Une Mustang décapotable s'imposait pour remplacer nos motos, et
parcourir la magnifique route #1 qui longe la côte-Ouest
californienne.
On a commencé par se rendre à San Francisco, chez
une amie d'enfance de Deniz qui a fait le choix de migrer ici pour
des raisons professionnelles évidentes : Maya est plus que
brillante dans le domaine de la robotique. Elle et Raffay, sont mari
pakistanais, habitent la banlieue de San Francisco, au cœur de
Silicon Valley.
Deniz et Maya |
Une heureuse coïncidence a voulu qu'ils avaient tous
les deux un voyage d'affaires de prévu dans les jours suivants.
Après avoir passé une joyeuse fin de semaine avec eux, ils nous ont
chargé de s'occuper des chats et de profiter de leur logement
pendant leur absence.
Il
nous restait encore beaucoup de temps à écouler pour permettre aux
bureaucrates ottawasiens de remplir leur feuille de temps. Nous avons
décidé de l'utiliser à bon escient en suivant la suggestion de
notre hôte Bruce en visitant les parcs de Yosemite et celui des
séquoias géants, un peu plus au sud.
La vallée de Yosemite |
Notre
séjour dans ces régions verdoyantes et majestueuses demeurera un
souvenir impérissable de notre grand voyage qui s'achève.
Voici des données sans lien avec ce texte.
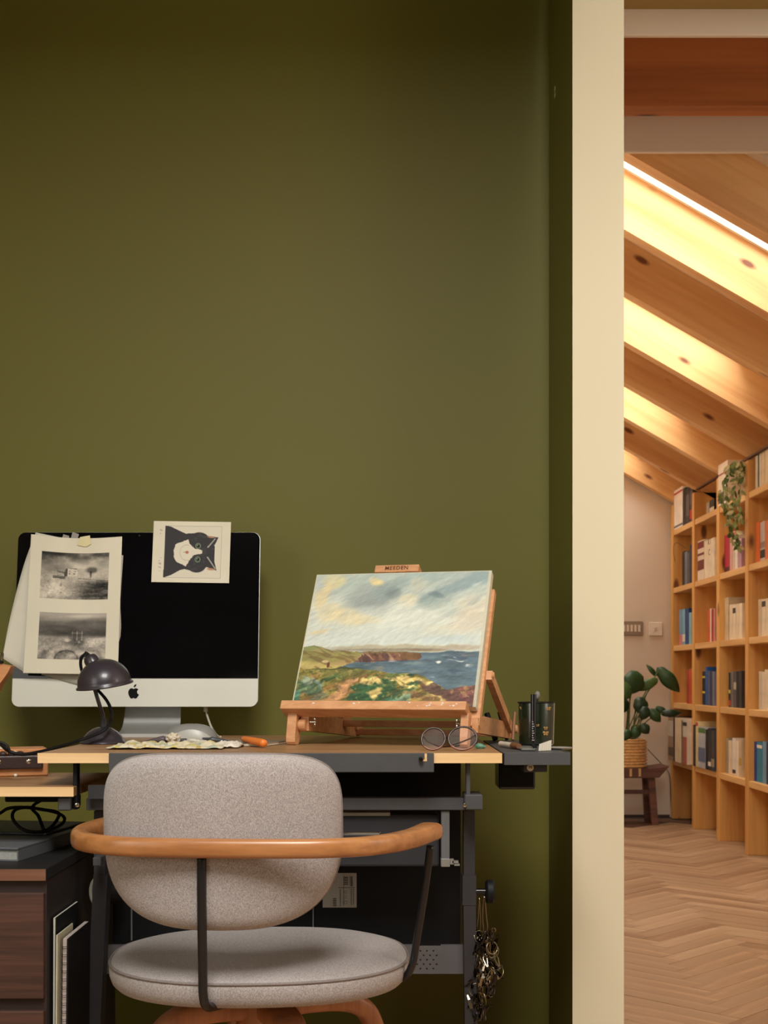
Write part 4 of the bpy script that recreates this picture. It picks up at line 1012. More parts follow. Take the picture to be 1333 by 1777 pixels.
def rag(ny, nx):
    im = paper_base(ny, nx, 31, (216, 206, 178)); n = fbm(ny, nx, 4, 14, 32); n2 = fbm(ny, nx, 5, 18, 39)
    im = mixc(im, sm(n, .5, .62), (196, 180, 110)); im = mixc(im, sm(n2, .62, .7)*.7, (150, 170, 160)); im = mixc(im, sm(1-n2, .66, .72)*.7, (180, 150, 70)); return im
crumple('paint_rag', 'crumpled paint-stained paper lying along the front of the brown desktop', 197, 392, 2.205, 2.33, .018, rag, 'paper', 51)
def tis(ny, nx):
    return paper_base(ny, nx, 35, (218, 210, 196))
crumple('tissue', 'small crumpled white tissue at right end of the stained paper', 372, 420, 2.24, 2.31, .02, tis, 'tissue', 63, 40, 24)
c = at(300, 1279, 2.42)
b = BM(); r = bmesh.ops.create_icosphere(b, subdivisions=4, radius=1)
from mathutils import noise
for v in b.verts:
    d = 1+.45*noise.noise(v.co*2.1)+.25*noise.noise(v.co*5); v.co = Vector((c.x+v.co.x*.0125*d, c.y+v.co.y*.010*d, ZT+.017+v.co.z*.0085*d))
mn = min(v.co.z for v in b.verts)
for v in b.verts: v.co.z += ZT+.0095-mn if False else (ZT+.0005-mn)*1.0
tag(obj('tissue_ball', b, plain('tissue cream', (210, 198, 176), .9), smooth='all', base=(c.x, c.y, ZT)), 'little crumpled cream paper ball in front of the grey mouse', 'tissue')
def paint_tube(x, D, ang, L_, r, colr, label, capc=(20, 20, 24), name='paint_tube'):
    c = at(x, 0, D); c.z = ZT; t = thing(name, label, 'paint tube', c); d = Vector((math.cos(math.radians(ang)), math.sin(math.radians(ang)), 0)); s = Vector((-d.y, d.x, 0))
    b = BM(); rows = []
    for i in range(9):
        f = i/8; rw, rh = r*(1+.35*f), r*(1-.93*f**1.3)
        if i == 0: rw, rh = r*.8, r*.8
        rows.append([b.verts.new(c + d*(L_*(f-.5)) + s*rw*math.cos(a) + Vector((0, 0, r+.0006+max(rh, .0006)*math.sin(a) - (r-max(rh, .0006))))) for a in [2*PI*k/12 for k in range(12)]])
    for A, B in zip(rows, rows[1:]):
        for k in range(12): b.faces.new((A[k], A[(k+1) % 12], B[(k+1) % 12], B[k]))
    b.faces.new(rows[0][::-1]); b.faces.new(rows[-1]); obj('tube_body', b, plain('tube '+label[:18], colr, .4, var=.3, scale=120), t, 'all')
    b = BM(); cyl(b, c-d*(L_/2+.012)+Vector((0, 0, r+.0006)), c-d*(L_/2-.001)+Vector((0, 0, r+.0006)), r*.6, 12); obj('cap', b, plain('cap %s' % str(capc), capc, .4), t, True)
paint_tube(268, 2.44, 160, .05, .007, (90, 80, 84), 'small paint tube with blue cap lying behind the stained paper', (30, 70, 150))
paint_tube(352, 2.40, 10, .06, .006, (188, 184, 170), 'small white paint tube with dark lettering lying behind stained paper')
paint_tube(385, 2.44, 15, .05, .006, (70, 74, 78), 'small dark grey paint tube lying left of the orange marker')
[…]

La
splendeur grandiose des paysages et des routes que nous avons
parcourus, restera gravé dans nos mémoires encore longtemps.
Même pas bon pour faire du bois de chauffage... pfff! |
On
comprend aisément l'attrait du monde entier pour cette partie du
globe au climat et à la vie si agréable.
On
finit de passer le temps à San Diego, tout près de la frontière
mexicaine, une des villes américaines les plus sympathiques qu'il
m'est été donné de visiter.
Bien
que je me languis de revoir ma petite famille, j'ai l'impression que
le voyage a décidé pour moi que je devais absolument voir ce coin
du monde avant de retourner dans mon bled.
Au
plaisir d'être réuni avec tous ceux de mon pays que j'aime, et en
espérant pouvoir bientôt accueillir chez-nous tous ceux qui m'ont
accueilli pendant ce voyage qui ne prendra jamais fin.